Hollywood glamour and the Oscar wow Foynes 

 Maureen O'Hara fashion legacy ushers in new journey for the Foynes Flying Boat and Maritime Museum

Norma Prendiville


Norma Prendiville



Hollywood glamour and the Oscar wow Foynes 

Margaret O'Shaughnessy holds Maureen O'Hara’s Oscar statuette while models from the Celia Holman Lee agency model the Hollywood star’s clothes - Picture: True Media

SCORES of people got to achieve the impossible dream in Foynes last Sunday night, when they were photographed holding aloft an Oscar.

The Oscar statuette, more beautiful in reality than it appears on screen and surprisingly heavy, was that won by Maureen O’Hara, awarded to her for her Lifetime Achievement in motion pictures in 200.

It was just one of a large number of awards and other memorabilia donated to the Foynes Flying Boat and Maritime Museum following Ms O’Hara’s death last year.

But the Oscar was not the only piece of Hollywood’s magic dust to be felt in Foynes, where Maureen O’Hara’s life and work  were being celebrated on the first anniversary of her death.

Hollywood glamour swept up the audience as  gowns, dresses and coats, designed for Ms O’Hara and worn by  her  in her various films or at public events,  were seen on an Irish catwalk for the very first time.

But the stunning garments, beautifully designed and made from the most resplendent fabrics, were only a small part of Ms O’Hara’s legacy generously donated to the museum by her grandson.

According to museum director, Margaret O’Shaughnessy, what people were seeing was only a small part of one container and three containers in all will make their way to Foynes where the plan is to open a new wing to exhibit them.

Minister for State for Tourism, Patrick O’Donovan, said such an exhibition would “add substantially to the tourist product, not just in West Limerick but throughout the region.”

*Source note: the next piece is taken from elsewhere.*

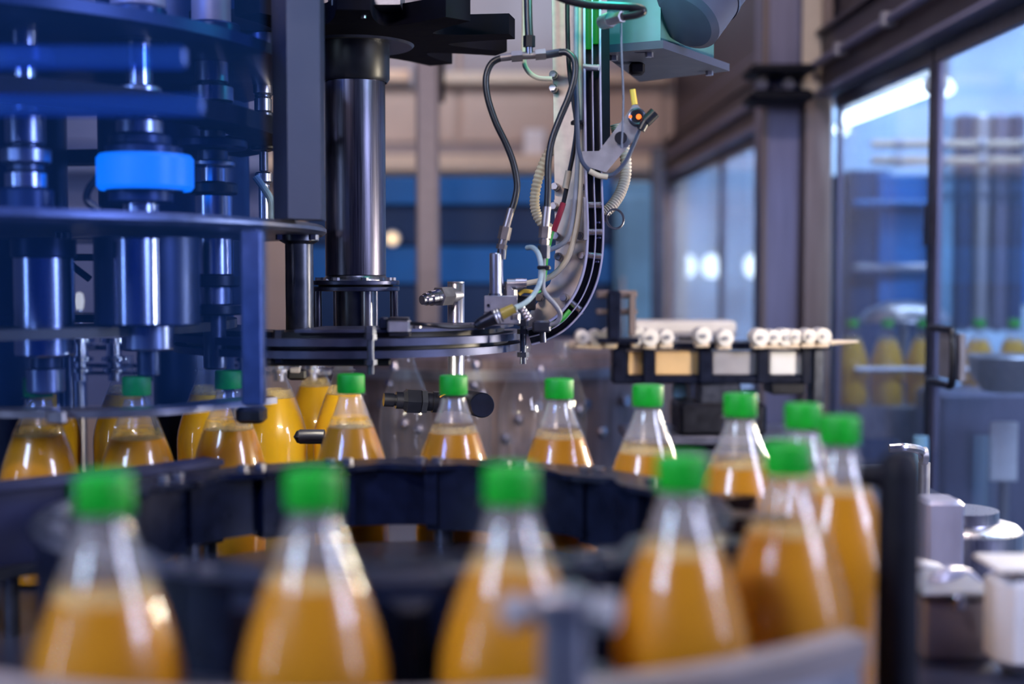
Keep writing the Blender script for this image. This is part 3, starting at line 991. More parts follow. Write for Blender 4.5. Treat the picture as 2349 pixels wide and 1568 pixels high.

“Tonight is a new journey for this museum, a new venture,” he said, officially launching Sunday’s commemorative event which began with Mass and was followed by the fashion show which also included film clips starring Maureen O’Hara and live music and songs associated with her films.

“Margaret has organised many ventures,” the minister quipped, “but it is the first time she has asked me to open a fashion show.”

Minister O’Donovan also revealed that the new Maureen O’Hara wing was just one part of a big extension plan for the museum which would ultimately also cater for every type of transport, including sea, air, rail, bus and car.

And he paid tribute to Maureen O’Hara, “an icon for millions”, who graced the screen and stage for many years but who never forgot her Irish roots, and where she came from.

Ms O’Shaughnessy, in her tribute, recalled her very first telephone call to Maureen O’Hara in 1988, asking for her help to set up a flying boat museum. “I was terrified. I rang her and her response was. Don’t think, Do it. She agreed to come on board and to do everything possible to help and she did that.”

Maureen O’Hara became a patron of the museum and visited Foynes almost every year between 1989 and her death last year.

Ms O’Shaughnessy also paid tribute to the generosity of Maureen O’Hara’s grandson, Conor Beau. “He knows we genuinely love her and we will do everything possible to make sure she isn’t forgotten,” she ended.

Mr Beau’s generosity is all the more telling given that auctioneers Bonhams will conduct a sale of items from Ms O’Hara’s estate on November 29 in New York, with many lots involving gowns, jewellery, gloves and handbags owned by her. The lots range in price from $200 to over $100,000 with $120,000 the guide price on the trap used in The Quiet Man. 

RTE regional correspondent  Cathy O’Halloran, in her tribute, recalled Maureen’s melodic voice and her consummate professionalism in front of any camera while it fell to MC Seamus Hennessy to knit together seamlessly the different elements of the evening before a capacity audience.